I find myself mesmerized as I gaze at her sweet face as she snuggles into bed. Hair is a mess and her pjs probably don’t match.  Might even be on backwards, inside out or both.  She has a style all her own.  My middle child.  Did I plan her?  Nope.  Had I followed my plan, I would have missed out on the gift of being her mother.  Lucky for me, God had a different plan. 

After I had my first child, I WAS DONE.  To say my pregnancy was challenging is an understatement.  And pregnancy was easy in comparison to my delivery.  Without providing the terrifying details and risking traumatizing new moms to be, I will simply say there was nothing typical about it.  It wasn’t so much that I didn’t want more children, as much as I didn’t want to go through any of that again.  So, I had successfully convinced myself that one child was all I was going to have.

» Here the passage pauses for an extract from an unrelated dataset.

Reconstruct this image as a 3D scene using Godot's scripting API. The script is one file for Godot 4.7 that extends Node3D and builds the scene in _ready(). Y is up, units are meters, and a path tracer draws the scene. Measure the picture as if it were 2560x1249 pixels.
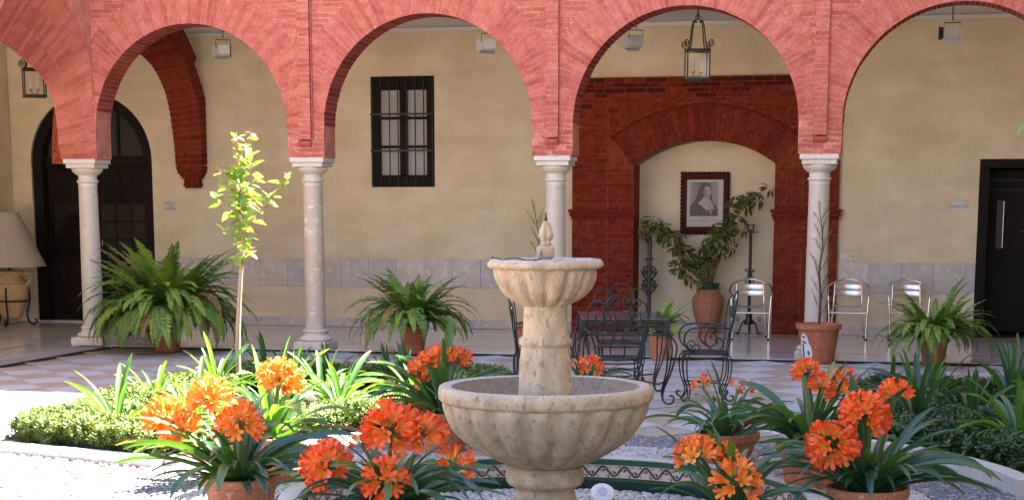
extends Node3D
# A courtyard seen across its fountain. x runs along the main arcade, z comes out of it towards the viewer, y is up; metres.

class MB:
	var v := PackedVector3Array()
	var n := PackedVector3Array()
	var uv := PackedVector2Array()
	var c := PackedColorArray()
	var ix := PackedInt32Array()
	var col := Color(1, 1, 1)
	var colored := false

	func put(p: Vector3, q: Vector3, t: Vector2 = Vector2.ZERO) -> int:
		v.append(p); n.append(q); uv.append(t); c.append(col)
		return v.size() - 1

	func face(pts: Array, out: Vector3) -> void:
		var nn: Vector3 = (pts[2] - pts[0]).cross(pts[1] - pts[0])
		if nn.length_squared() < 1e-16 and pts.size() > 3:
			nn = (pts[3] - pts[0]).cross(pts[2] - pts[0])
		if nn.dot(out) < 0.0:
			pts.reverse()
			nn = -nn
		nn = nn.normalized()
		var b := v.size()
		for p in pts:
			put(p, nn)
		for k in range(1, pts.size() - 1):
			ix.append(b); ix.append(b + k); ix.append(b + k + 1)

	# eight corners: bottom four round, then top four round
	func hexa(p: Array) -> void:
		var mid := Vector3.ZERO
		for q in p:
			mid += q / 8.0
		for f in [[0, 1, 2, 3], [4, 5, 6, 7], [0, 1, 5, 4], [1, 2, 6, 5], [2, 3, 7, 6], [3, 0, 4, 7]]:
			var m: Vector3 = (p[f[0]] + p[f[1]] + p[f[2]] + p[f[3]]) / 4.0
			face([p[f[0]], p[f[1]], p[f[2]], p[f[3]]], m - mid)

	func box(at: Vector3, s: Vector3, bev: float = 0.0, basis: Basis = Basis.IDENTITY) -> void:
		var h := s / 2.0
		if bev <= 0.0:
			var p := []
			for y in [-1, 1]:
				for q in [[-1, -1], [1, -1], [1, 1], [-1, 1]]:
					p.append(at + basis * Vector3(q[0] * h.x, y * h.y, q[1] * h.z))
			hexa(p)
			return
		var b: float = minf(bev, minf(h.x, minf(h.y, h.z)) * 0.9)
		for a in 3:
			var u := (a + 1) % 3
			var w := (a + 2) % 3
			for s1 in [-1.0, 1.0]:
				var pts := []
				for q in [[-1, -1], [1, -1], [1, 1], [-1, 1]]:
					var e := Vector3.ZERO
					e[a] = s1 * h[a]; e[u] = q[0] * (h[u] - b); e[w] = q[1] * (h[w] - b)
					pts.append(at + basis * e)
				var o := Vector3.ZERO
				o[a] = s1
				face(pts, basis * o)
				for s2 in [-1.0, 1.0]:
					var e1 := Vector3.ZERO
					var e2 := Vector3.ZERO
					e1[a] = s1 * h[a]; e1[u] = s2 * (h[u] - b)
					e2[a] = s1 * (h[a] - b); e2[u] = s2 * h[u]
					var r := []
					for q in [[e1, -1], [e1, 1], [e2, 1], [e2, -1]]:
						var e: Vector3 = q[0]
						e[w] = q[1] * (h[w] - b)
						r.append(at + basis * e)
					var o2 := Vector3.ZERO
					o2[a] = s1; o2[u] = s2
					face(r, basis * o2)
		for sx in [-1.0, 1.0]:
			for sy in [-1.0, 1.0]:
				for sz in [-1.0, 1.0]:
					var g := Vector3(sx, sy, sz)
					face([at + basis * (g * Vector3(h.x, h.y - b, h.z - b)), at + basis * (g * Vector3(h.x - b, h.y, h.z - b)), at + basis * (g * Vector3(h.x - b, h.y - b, h.z))], basis * g)

	# rows of points; smooth normals; turned so that normals look away from the row centres when out > 0
	func grid(rows: Array, closed: bool = false, flip: bool = false, us: float = 1.0, vs: float = 1.0) -> void:
		var b := v.size()
		var w: int = rows[0].size()
		for r in rows.size():
			for k in w:
				put(rows[r][k], Vector3.ZERO, Vector2(us * k / float(w - (0 if closed else 1)), vs * r / float(rows.size() - 1)))
		var kk := w if closed else w - 1
		for r in rows.size() - 1:
			for k in kk:
				var a := b + r * w + k
				var d := b + r * w + (k + 1) % w
				var e := a + w
				var f := d + w
				var t := [a, d, f, a, f, e] if flip else [a, f, d, a, e, f]
				for i in [0, 3]:
					var nn: Vector3 = (v[t[i + 2]] - v[t[i]]).cross(v[t[i + 1]] - v[t[i]])
					for j in 3:
						n[t[i + j]] += nn
						ix.append(t[i + j])
		for i in range(b, v.size()):
			n[i] = n[i].normalized() if n[i].length_squared() > 1e-20 else Vector3.UP

	func lathe(prof: Array, seg: int, at: Vector3 = Vector3.ZERO, basis: Basis = Basis.IDENTITY, wob: float = 0.0) -> void:
		var rows := []
		for p in prof:
			var row := PackedVector3Array()
			for k in seg:
				var t := TAU * k / seg
				var r: float = p.x * (1.0 + wob * sin(3.0 * t + p.y * 9.0))
				row.append(at + basis * Vector3(cos(t) * r, p.y, sin(t) * r))
			rows.append(row)
		grid(rows, true, false)

	func tube(pts: PackedVector3Array, rad, sides: int = 6, caps: bool = true) -> void:
		var rows := []
		var up := Vector3(0.137, 0.91, 0.39).normalized()
		var m := pts.size()
		for i in m:
			var d: Vector3 = (pts[mini(i + 1, m - 1)] - pts[maxi(i - 1, 0)]).normalized()
			var a := up.cross(d)
			if a.length() < 0.05:
				a = Vector3.RIGHT.cross(d)
			a = a.normalized()
			var q := d.cross(a)
			up = q
			var r: float = rad[i] if rad is Array or rad is PackedFloat32Array else rad
			var row := PackedVector3Array()
			for k in sides:
				var t := TAU * k / sides
				row.append(pts[i] + (a * cos(t) + q * sin(t)) * r)
			rows.append(row)
		grid(rows, true, true)
		if caps:
			for e in [0, m - 1]:
				var ring: Array = Array(rows[e])
				face(ring, pts[e] - pts[1 if e == 0 else m - 2])

	# polygon in x,y pushed from z0 to z1
	func prism(poly: PackedVector2Array, z0: float, z1: float, xf: Transform3D = Transform3D.IDENTITY) -> void:
		var tri := Geometry2D.triangulate_polygon(poly)
		for i in range(0, tri.size(), 3):
			for z in [z0, z1]:
				var pts := []
				for j in 3:
					var p := poly[tri[i + j]]
					pts.append(xf * Vector3(p.x, p.y, z))
				face(pts, xf.basis * Vector3(0, 0, 1 if z == maxf(z0, z1) else -1))
		var cw := Geometry2D.is_polygon_clockwise(poly)
		for i in poly.size():
			var a := poly[i]
			var b := poly[(i + 1) % poly.size()]
			var o := Vector3(b.y - a.y, a.x - b.x, 0)
			if cw:
				o = -o
			face([xf * Vector3(a.x, a.y, z0), xf * Vector3(b.x, b.y, z0), xf * Vector3(b.x, b.y, z1), xf * Vector3(a.x, a.y, z1)], xf.basis * o)

	func done() -> ArrayMesh:
		var a := []
		a.resize(Mesh.ARRAY_MAX)
		a[Mesh.ARRAY_VERTEX] = v
		a[Mesh.ARRAY_NORMAL] = n
		a[Mesh.ARRAY_TEX_UV] = uv
		if colored:
			a[Mesh.ARRAY_COLOR] = c
		a[Mesh.ARRAY_INDEX] = ix
		var m := ArrayMesh.new()
		m.add_surface_from_arrays(Mesh.PRIMITIVE_TRIANGLES, a)
		return m


var rng := RandomNumberGenerator.new()
var taken := {}
var M := {}

func fresh(parent: Node, called: String) -> String:
	var key := "%d/%s" % [parent.get_instance_id(), called]
	var k: int = taken.get(key, 0)
	taken[key] = k + 1
	return called if k == 0 else "%s_%03d" % [called, k]

func tag(o: Node, label: String, category: String, group: String = "") -> void:
	o.set_meta("label", label)
	o.set_meta("category", category)
	if group != "":
		o.set_meta("group", group)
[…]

Right before Ellyana’s first birthday my hubby approached the subject of another baby.  I kindly humored him and told him we could discuss it when I had finished my masters degree.  That bought me some time.   The plan was that when it was time to talk about it again, I would come up with a new excuse as to why I wasn’t ready yet and we would continue this circular conversation until menopause.  I had a plan. 

A rock-solid plan.

Oh, but God has a sense of humor. One week, one week exactly, after my beautiful first child turned one, I realized I was late.  Since I am never late, I decided I needed to take a pregnancy test.  It read error.  Error?  They have an error message? So much for spending extra money on those digital tests.  Ok, to be fair it was kind of an old test, but still!  I took another one.  PREGNANT.  As scared as I was in that moment, I also found myself surprisingly…happy. 


From early on, she has kept me on my toes. She never ceases to amaze me.  She is a thinker.  A planner.  She executes her plans perfectly.  She understands and uses sarcasm appropriately.  She is witty and wise beyond her years.

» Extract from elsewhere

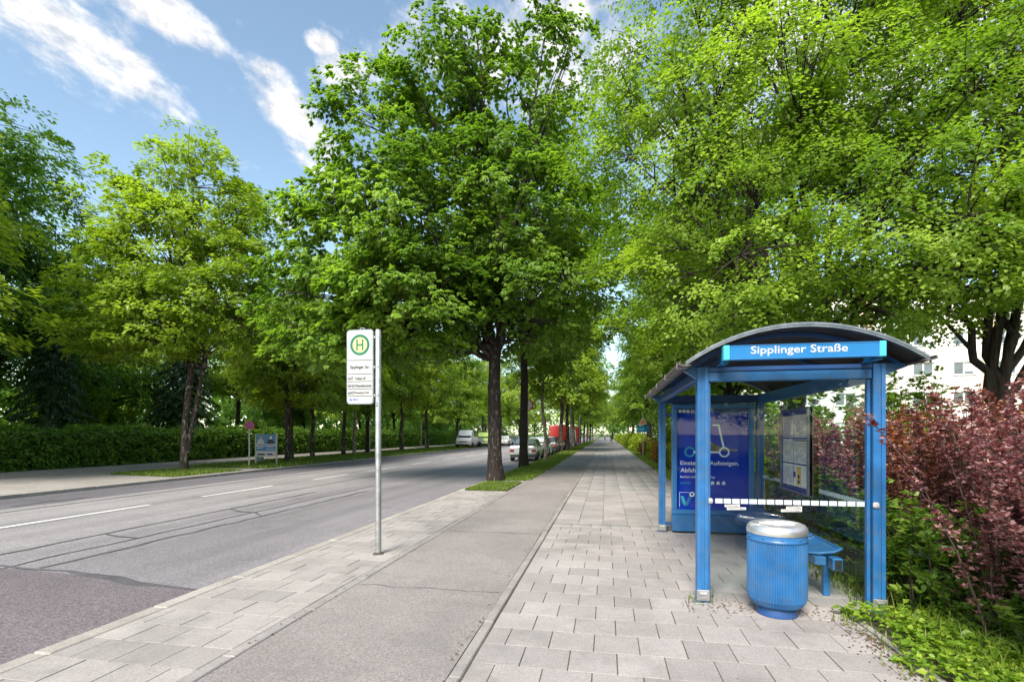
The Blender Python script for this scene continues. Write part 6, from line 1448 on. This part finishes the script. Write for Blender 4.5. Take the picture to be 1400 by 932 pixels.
make_car('parked_car', 'silver sedan seen from behind, first in the kerbside row', (-5.15, 33.4, -0.1), 0, SEDAN, 1.76, M['car_silver'], SW, (-1.35, 1.35), 0.32, group=PG)
make_car('parked_car', 'white estate car parked directly ahead of the silver sedan', (-5.1, 39.3, -0.1), 0, HATCH, 1.76, M['car_white'], HW_, (-1.3, 1.3), 0.32, group=PG)
make_car('parked_car', 'black hatchback parked ahead of the white estate', (-5.05, 45.0, -0.1), 0, HATCH, 1.78, M['car_black'], HW_, (-1.3, 1.3), 0.32, group=PG)
make_car('parked_car', 'dark maroon car parked behind the stout verge trunks', (-5.05, 50.6, -0.1), 0, HATCH, 1.76, M['car_maroon'], HW_, (-1.3, 1.3), 0.32, group=PG)
make_car('delivery_van', 'bright red box van in the kerbside row behind the verge trunks', (-5.25, 58.5, -0.1), 0, [(a, b, c, d * 1.12 if d > 2 else d, e, f_) for a, b, c, d, e, f_ in VAN], 2.0, M['red'], VW, (-1.7, 1.6), 0.34, 'rear', PG, 'van')
make_car('delivery_van', 'far white van beyond the red van in the kerbside row', (-5.2, 72.0, -0.1), 0, VAN, 1.95, M['car_white'], VW, (-1.7, 1.6), 0.34, 'rear', PG, 'van')
make_car('delivery_van', 'farthest red truck in the kerbside row', (-5.3, 84.0, -0.1), 0, [(a, b, c, d * 1.2 if d > 2 else d, e, f_) for a, b, c, d, e, f_ in VAN], 2.05, M['red'], VW, (-1.7, 1.6), 0.34, 'rear', PG, 'van')
make_car('parked_car', 'white car facing this way across the road, right of the big trunk', (-15.0, 74.5, -0.1), R(180), HATCH, 1.78, M['car_white'], HW_, (-1.3, 1.3), 0.32, group=FG)
make_car('parked_car', 'dark grey car behind the white one across the road', (-14.6, 81.0, -0.1), R(180), HATCH, 1.8, M['car_grey'], HW_, (-1.3, 1.3), 0.33, group=FG)
make_car('delivery_van', 'lime green and white van parked behind the flatbed', (-16.2, 67.6, -0.1), R(180), [(a, b, c, d * 0.82 if d > 2 else d, e, f_) for a, b, c, d, e, f_ in VAN], 1.9, M['car_lime'], VW, (-1.7, 1.6), 0.33, 'front', FG, 'van')
# flatbed van: crew cab + dropside bed, facing this way
CAB = [(0.0, 0.42, 1.30, 2.12, 0.88, 1.0), (0.05, 0.40, 1.30, 2.20, 0.86, 1.0), (1.5, 0.38, 1.28, 2.22, 0.86, 1.0), (1.75, 0.38, 1.26, 2.14, 0.84, 1.0), (2.45, 0.38, 1.20, 1.28, 0.84, 1.0), (2.9, 0.40, 1.02, 1.08, 0.82, 0.97), (3.05, 0.44, 0.92, 0.95, 0.82, 0.90)]
fv = make_car('flatbed_van', 'white crew-cab flatbed van facing this way on the far side', (-16.55, 60.2, -0.1), R(180), CAB, 1.95, M['car_white'], [('screen', 3, 4), ('side', 1, 2), ('side', 3, 4)], (2.2, -1.6), 0.36, 'front', FG, 'van')
mb = MB(); mb.box(-1.0, 1.0, -2.9, -0.08, 0.78, 0.86, 0.01); part('bed', mb, M['steel'], fv)
for (a, b, c, d) in ((-1.02, -0.98, -2.9, -0.08), (0.98, 1.02, -2.9, -0.08), (-0.978, 0.978, -2.92, -2.88), (-0.978, 0.978, -0.12, -0.08)):
    mb = MB(); mb.box(a, b, c, d, 0.865, 1.28, 0.008); part('dropside', mb, M['car_white'], fv)
mb = MB(); mb.box(-0.45, 0.45, -2.85, 0.0, 0.5, 0.775); part('chassis', mb, M['plastic'], fv)

# ================================================================== PEOPLE FAR ALONG THE PATH
M['jacket'] = pmat('jacket_cloth', (0.10, 0.11, 0.16), 0.85, var=0.1); M['trousers'] = pmat('trousers_cloth', (0.03, 0.035, 0.05), 0.85, var=0.1); M['shirt'] = pmat('pale_shirt', (0.5, 0.5, 0.52), 0.85, var=0.1); M['hair'] = pmat('hair', (0.03, 0.02, 0.015), 0.6, var=0.2)
def skin_mesh(name, verts, edges, radii, mat, parent, root=0):
    me = bpy.data.meshes.new(name); me.from_pydata(verts, edges, []); me.materials.append(mat); o = link(name, me, parent)
    sk = o.modifiers.new('skin', 'SKIN'); sk.use_smooth_shade = True; ss = o.modifiers.new('sub', 'SUBSURF'); ss.levels = 1; ss.render_levels = 1
    lay = me.skin_vertices[0] if me.skin_vertices else None
    if lay is None:
        o.data.attributes; bpy.context.view_layer.objects.active = o
    for i, r in enumerate(radii): me.skin_vertices[0].data[i].radius = (r, r)
    me.skin_vertices[0].data[root].use_root = True
    return o
def person(loc, rz, label, top):
    t = thing('person', label, 'person', loc, rz, 'people on the path')
    bm = bmesh.new(); bm.verts.layers.skin.verify(); bl = [bm]
    def chain(pts, start=None):
        prev = start
        for p, r in pts:
            v = bm.verts.new(p); v[bm.verts.layers.skin.verify()].radius = (r, r) if not isinstance(r, tuple) else r
            if prev is not None: bm.edges.new((prev, v))
            prev = v
        return prev
    def finish(nm, mat):
        me = bpy.data.meshes.new(nm); bm.verts.ensure_lookup_table(); bm.verts[0][bm.verts.layers.skin.verify()].use_root = True; bm.to_mesh(me); me.materials.append(mat); o = link(nm, me, t)
        sk = o.modifiers.new('skin', 'SKIN'); sk.use_smooth_shade = True; ss = o.modifiers.new('subdivision', 'SUBSURF'); ss.levels = 1; ss.render_levels = 1; bm.clear(); bm.verts.layers.skin.verify(); return o
    # body: pelvis root, spine, head, arms with hands, legs in mid-stride
    pel = bm.verts.new((0, 0, 0.95)); pel[bm.verts.layers.skin.verify()].radius = (0.13, 0.11)
    ch = chain([((0, 0.02, 1.15), (0.13, 0.10)), ((0, 0.02, 1.40), (0.15, 0.10))], pel); nk = chain([((0, 0.02, 1.50), 0.055), ((0, 0.03, 1.58), 0.075), ((0, 0.03, 1.68), 0.095), ((0, 0.02, 1.75), 0.07)], ch)
    for s in (-1, 1):
        chain([((s * 0.19, 0.02, 1.40), 0.055), ((s * 0.25, -0.06 * s, 1.12), 0.042), ((s * 0.25, 0.10 * s + 0.04, 0.90), 0.034), ((s * 0.25, 0.14 * s + 0.04, 0.80), 0.038)], ch)
        chain([((s * 0.10, 0, 0.88), 0.085), ((s * 0.11, 0.13 * s, 0.50), 0.058), ((s * 0.10, 0.16 * s - 0.06, 0.10), 0.042), ((s * 0.10, 0.16 * s + 0.10, 0.045), 0.04)], pel)
    finish('body', M['skin'])
    a = bm.verts.new((0, 0, 0.93)); a[bm.verts.layers.skin.verify()].radius = (0.155, 0.135); c2 = chain([((0, 0.02, 1.15), (0.155, 0.125)), ((0, 0.02, 1.42), (0.17, 0.12)), ((0, 0.02, 1.47), 0.08)], a)
    mid = list(bm.verts)[2]
    for s in (-1, 1): chain([((s * 0.19, 0.02, 1.41), 0.072), ((s * 0.255, -0.06 * s, 1.12), 0.058), ((s * 0.255, 0.09 * s + 0.04, 0.92), 0.048)], mid)
    finish('jacket', top)
    a = bm.verts.new((0, 0, 0.96)); a[bm.verts.layers.skin.verify()].radius = (0.15, 0.13)
    for s in (-1, 1): chain([((s * 0.10, 0, 0.86), 0.10), ((s * 0.11, 0.13 * s, 0.50), 0.075), ((s * 0.10, 0.16 * s - 0.06, 0.11), 0.06)], a)
    finish('trousers', M['trousers'])
    a = bm.verts.new((0, 0.0, 1.70)); a[bm.verts.layers.skin.verify()].radius = (0.10, 0.10); chain([((0, 0.0, 1.77), 0.085)], a); finish('hair', M['hair'])
    bm.free()
person((0.95, 98.0, 0), 0, 'person in a dark jacket walking away down the footway', M['jacket'])
person((-0.35, 128.0, 0), 0.2, 'smaller farther person in a pale shirt on the path', M['shirt'])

Emmy is the kid that is clean when I close the van door and has dirt on her face when I open it.  She always looks like she just had the best day ever when I pick her up from school.  Seriously, I have found sticks in her hair. You can guarantee rocks are in her pocket.  She wears dresses to play in the dirt. 


And on any given day you will find her involved in her art.  Focusing for long periods of time on her sidewalk chalk creations.  You can find her singing, dancing and putting on quite the performance at random.  Whether a Disney movie or worship music, she has an uncanny ability to remember lyrics.  How she memorizes prayers and scripture is fascinating to me.   

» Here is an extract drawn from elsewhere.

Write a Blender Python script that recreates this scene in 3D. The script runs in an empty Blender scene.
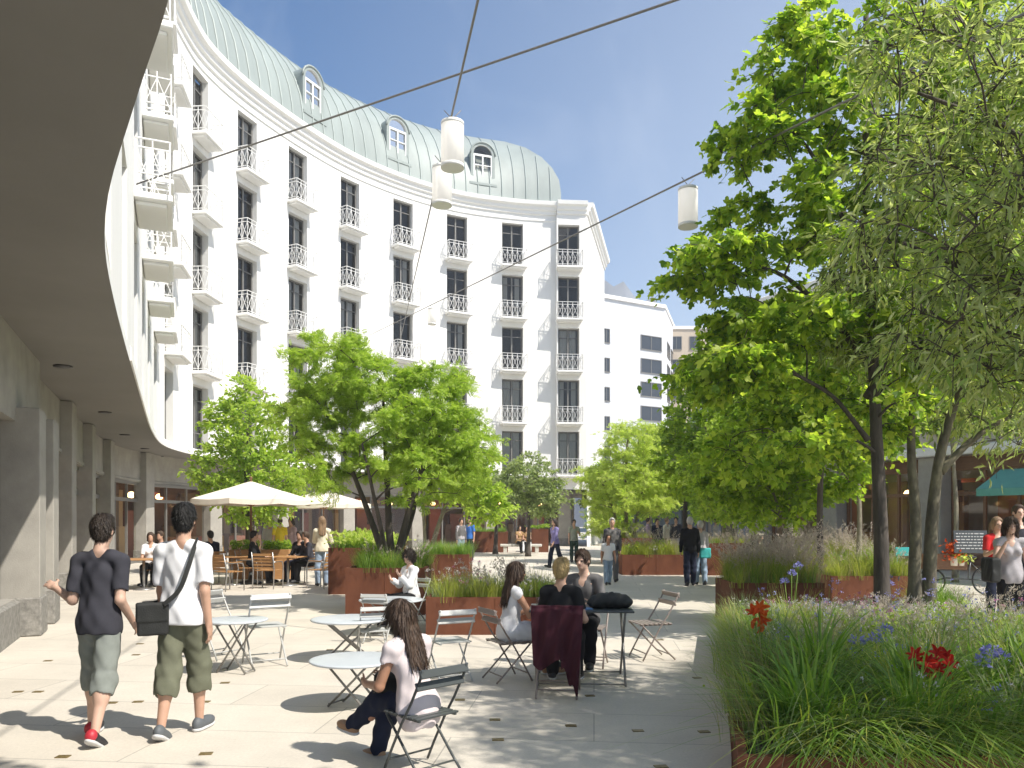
import bpy, bmesh, math, random
import numpy as np
from mathutils import Vector, Matrix
random.seed(7)
RNG = np.random.default_rng(7)
SC = bpy.context.scene
COL = SC.collection
PI = math.pi
FPX, HZ, EYE = 780.0, 520.0, 1.68

def gx(px, d):
    return (px - 512.0) / FPX * d

# ------------------------------------------------------------------ materials
MATS = {}
def new_mat(name):
    m = bpy.data.materials.new(name)
    m.use_nodes = True
    nt = m.node_tree
    b = nt.nodes['Principled BSDF']
    MATS[name] = m
    return m, nt, b

def mat(name, col, rough=0.6, var=0.0, scale=6.0, bump=0.0, bscale=60.0, metal=0.0, stretch=None, spec=0.5, col2=None):
    m, nt, b = new_mat(name)
    b.inputs['Base Color'].default_value = (*col, 1)
    b.inputs['Roughness'].default_value = rough
    b.inputs['Metallic'].default_value = metal
    b.inputs['Specular IOR Level'].default_value = spec
    tc = nt.nodes.new('ShaderNodeTexCoord')
    src = tc.outputs['Object']
    if stretch:
        mp = nt.nodes.new('ShaderNodeMapping'); mp.inputs['Scale'].default_value = stretch
        nt.links.new(src, mp.inputs['Vector']); src = mp.outputs['Vector']
    if var > 0 or col2:
        n = nt.nodes.new('ShaderNodeTexNoise'); n.inputs['Scale'].default_value = scale
        n.inputs['Detail'].default_value = 6; n.inputs['Roughness'].default_value = 0.65
        nt.links.new(src, n.inputs['Vector'])
        r = nt.nodes.new('ShaderNodeValToRGB')
        c2 = col2 or tuple(min(1, c * (1 + var)) for c in col)
        c1 = col if col2 else tuple(c * (1 - var) for c in col)
        r.color_ramp.elements[0].position = 0.32; r.color_ramp.elements[0].color = (*c1, 1)
        r.color_ramp.elements[1].position = 0.68; r.color_ramp.elements[1].color = (*c2, 1)
        nt.links.new(n.outputs['Fac'], r.inputs['Fac'])
        nt.links.new(r.outputs['Color'], b.inputs['Base Color'])
    if bump > 0:
        n2 = nt.nodes.new('ShaderNodeTexNoise'); n2.inputs['Scale'].default_value = bscale
        n2.inputs['Detail'].default_value = 5
        nt.links.new(src, n2.inputs['Vector'])
        bp = nt.nodes.new('ShaderNodeBump'); bp.inputs['Strength'].default_value = bump
        bp.inputs['Distance'].default_value = 0.02
        nt.links.new(n2.outputs['Fac'], bp.inputs['Height'])
        nt.links.new(bp.outputs['Normal'], b.inputs['Normal'])
    return m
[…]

She always has someone laughing.  She knows exactly how to push her big sister’s buttons. But through all the silliness, she has the biggest heart.  She loves fiercely, even at a young age.  She is the first to give me words of wisdom when I need it.  With a big hug and a reminder “don’t be sad mommy, Jesus loves you.”  She seems to understand Jesus on a deeper level than I do. She offers the most heartfelt prayers.  She is such a kid now as she is creeping up on age 4 but, she still wants to snuggle with me. 

See, God had her planned from the very beginning.  And He picked me to be her mommy. I was blinded by fear and he showed me the miracle he had in store.  As I snuggle with her before bed, I thank him for the blessing of my Emmy. I could never fully put into words the gratitude I feel that God didn’t listen to my plans and give me what I thought I wanted.  The world needs her.  I need her.  Emeilia will remain the best surprise I ever got.